2008年9月6日土曜日

動的、静的(映像的には)

NHKの深夜の再放送でやってた、「プロフェッショナル」の、羽生v.s.森内の名人戦スペシャルを観てしまいました。
いやぁ、凄かった。面白かったです。


拡大版ってことで、1時間という長さだったんですが、尺的には全然物足りないっスね。100分とかの、いわゆる“映画的な長さ”でも十分イケるでしょ、ぐらいの感じで。


その、映像的に、というか、一つの映像作品として、一つのドラマとしても、完成されていた、という。

将棋っていうのは、もちろん「勝負」なんですけど、映像的には非常に「静的」なワケです。

いわゆる「勝負」を描く映画って、それこそボクシングから、「ベン・ハー」の戦車レースから、野球やフットボールやサッカーや、色々あるワケですけど。それらは全て、映像としては「動的」な内容なんですね。
つまり、“動く画”として最初からある、と。それはつまり、映像という表現形態が扱うに相応しいトピックでもあるワケで。

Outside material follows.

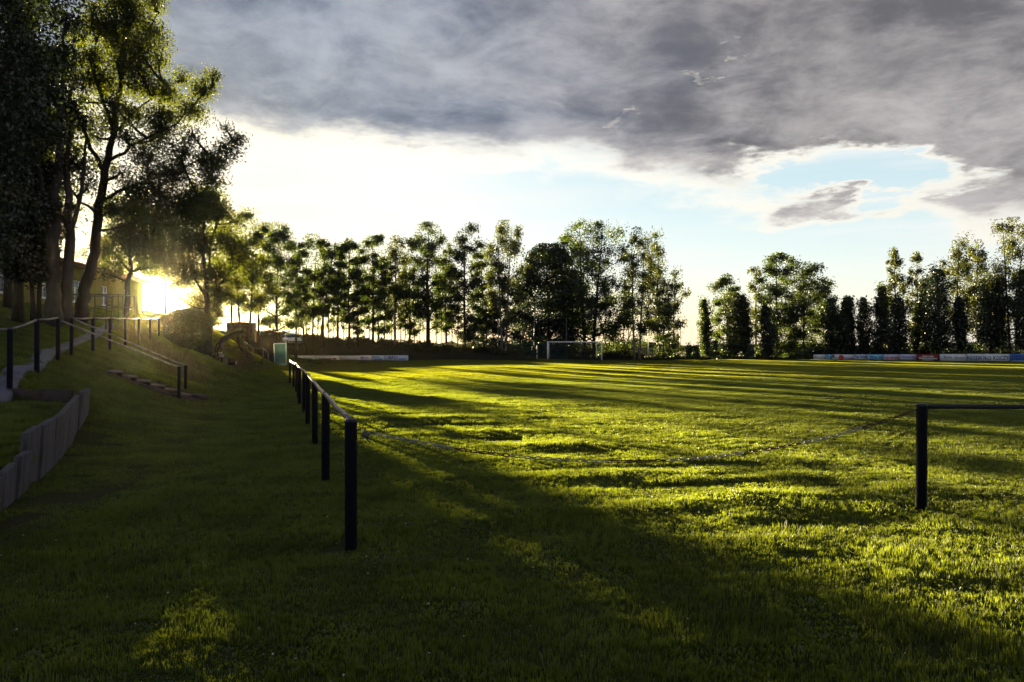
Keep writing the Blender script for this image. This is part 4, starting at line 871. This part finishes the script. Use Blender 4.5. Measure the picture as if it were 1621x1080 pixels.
# round clipped bush
def topiary():
    d = 37.0; x = at(297, d); zb = gz(x, d)-.1; r = np.random.default_rng(12); t = thing('round_bush', 'large round clipped bush on the bank in front of the sun', 'bush', (x, d, zb)); t['_o'] = (x, d, zb)
    c = np.array((x, d, zat(516.5, d))); a = np.array((37/F*d, 1.1, 29/F*d))
    n = 30000; v = r.normal(size=(n,3)); v /= np.linalg.norm(v, axis=1)[:,None]; bump_ = 1 + .035*np.sin(5*v[:,0]+2)*np.sin(6*v[:,2]) + .03*np.sin(9*v[:,1]+4*v[:,0])
    P = c + v*a*(r.uniform(.86, 1.0, n)*bump_)[:,None]; P[:,2] = np.where(P[:,2] > c[2], P[:,2], c[2]+(P[:,2]-c[2])*1.25)
    lv = MB(); leaves(lv, P, .075, r); 
    # dense inner twig mass
    th = np.linspace(0, 2*math.pi, 19)[:-1]; rows = []
    for f in np.linspace(-.97, .97, 10): rows.append([(c[0]+math.cos(q)*a[0]*.68*math.sqrt(1-f*f), c[1]+math.sin(q)*a[1]*.68*math.sqrt(1-f*f), c[2]+f*a[2]*.68*(1.25 if f < 0 else 1)) for q in th])
    I = np.arange(180).reshape(10,18); qq = np.stack([I[:-1], np.roll(I[:-1],-1,1), np.roll(I[1:],-1,1), I[1:]], -1).reshape(-1,4)
    co = MB(); co.add(np.array(rows).reshape(-1,3), qq); co.build('inner_twigs', M['leafdark'], t, True); lv.build('foliage', M['topiary'], t)
topiary()

# long dry grass and stalks on the bank
def stalks(name, label, spots, n, h, seed, group=None):
    r = np.random.default_rng(seed); mb = MB(); c = r.integers(0, len(spots), n); S_ = np.array([(s[0], s[1], s[2]) for s in spots])
    x = S_[c,0] + r.normal(0,1,n)*S_[c,2]; y = S_[c,1] + r.normal(0,1,n)*S_[c,2]; z = ground(x, y, False)
    hh = h*r.uniform(.45, 1.15, n); a = r.uniform(0,6.283,n); l = r.uniform(.1,.5,n)*hh; w = .006
    dx = np.full(n, w); V = np.stack([np.stack([x-dx,y,z],1), np.stack([x+dx,y,z],1), np.stack([x+np.cos(a)*l*.4+dx*.8,y+np.sin(a)*l*.4,z+hh*.6],1), np.stack([x+np.cos(a)*l*.4-dx*.8,y+np.sin(a)*l*.4,z+hh*.6],1),
        np.stack([x+np.cos(a)*l+.012,y+np.sin(a)*l,z+hh*.86],1), np.stack([x+np.cos(a)*l*1.15,y+np.sin(a)*l*1.15,z+hh],1), np.stack([x+np.cos(a)*l-.012,y+np.sin(a)*l,z+hh*.86],1)],1).reshape(-1,3)
    k = np.arange(n)*7; mb.add(V, np.concatenate([np.stack([k,k+1,k+2,k+3],1), np.stack([k+3,k+2,k+4,k+6],1)]), np.stack([k+6,k+4,k+5],1))
    o = mb.build(name, M['dry']); return tag(o, label, 'grass', kind='stuff')
stalks('tall_dry_grass', 'golden backlit dry grass on the bank behind the handrails', [(at(250,31),31,.8),(at(262,30),30,.6),(at(275,28),28,.5),(at(285,26.5),26.5,.35),(at(215,33),33,.8),(at(265,34),34,.7)], 750, .7, 3)
stalks('tall_dry_stalks', 'clump of pale dry stalks right of the vine arch', [(at(385,46),46,.4),(at(392,45),45,.35),(at(378,47.5),47.5,.3),(at(396,44),44,.25)], 170, .95, 4)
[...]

だけど、「静的」な将棋であっても、十分魅力的な「映像作品」は作れるのだ、と。
その「勝負」自体を、十分魅せる作品を作り得るのだ、ということですよね。とことんその「勝負」に肉薄することで、ですね。

例えば、「静的」な勝負であっても、2人の間には極めて「動的」なやり取りがあるワケで、それを、ある意味無理やりに「映像化」する手法っていうのも、あったりするワケですよ。
アニメーションではこれは普通のアレですけど、いまは、それをCGで作ったりして。
でも、そんなことをしなくてもいいのだ、と。

うん。
NFLっていう、アメリカンフットボールのプロ組織に、「NFLフィルムズ」っていう映像部門があって、このチームが作る映像っていうのが、とても面白いんです。
小細工を一切しないで、とりあえず、スーパープレイをスローで撮る、っていうだけのことをひたすらやっている映像チームなんですけど。
これは、「動的」な素材を、ちょっとだけ「静的」な映像に加工して魅せる、という手法なんですが、引き込まれるワケですね。


で、昨日の「プロフェッショナル」は、「静的」の中にある、ごくごく些細な「動的」な瞬間を、徹底して肉薄することで浮かび上がらせる、という。
厳しい手を指された瞬間の、森内名人の「あっ」という表情なんか、最高でした。

あと、羽生さんの、“手が震える”という、アレ。
まぁ、映像的には、逆に「美味しい演出」の範疇に入っちゃうようなアレなんですけど、それが効いてて。
だって、ホントに震えてるんですもんね。


それからもちろん、盤外の2人の表情。インタビューされて語る言葉、とか。ナレーションも、もちろん。


うん。


こういう方向性って、ずっと前から、個人的に「ある」って思ってたんですが、なんか、それがズバッと目の前に現れたって感じで、そういう意味でも、貴重な再放送でした。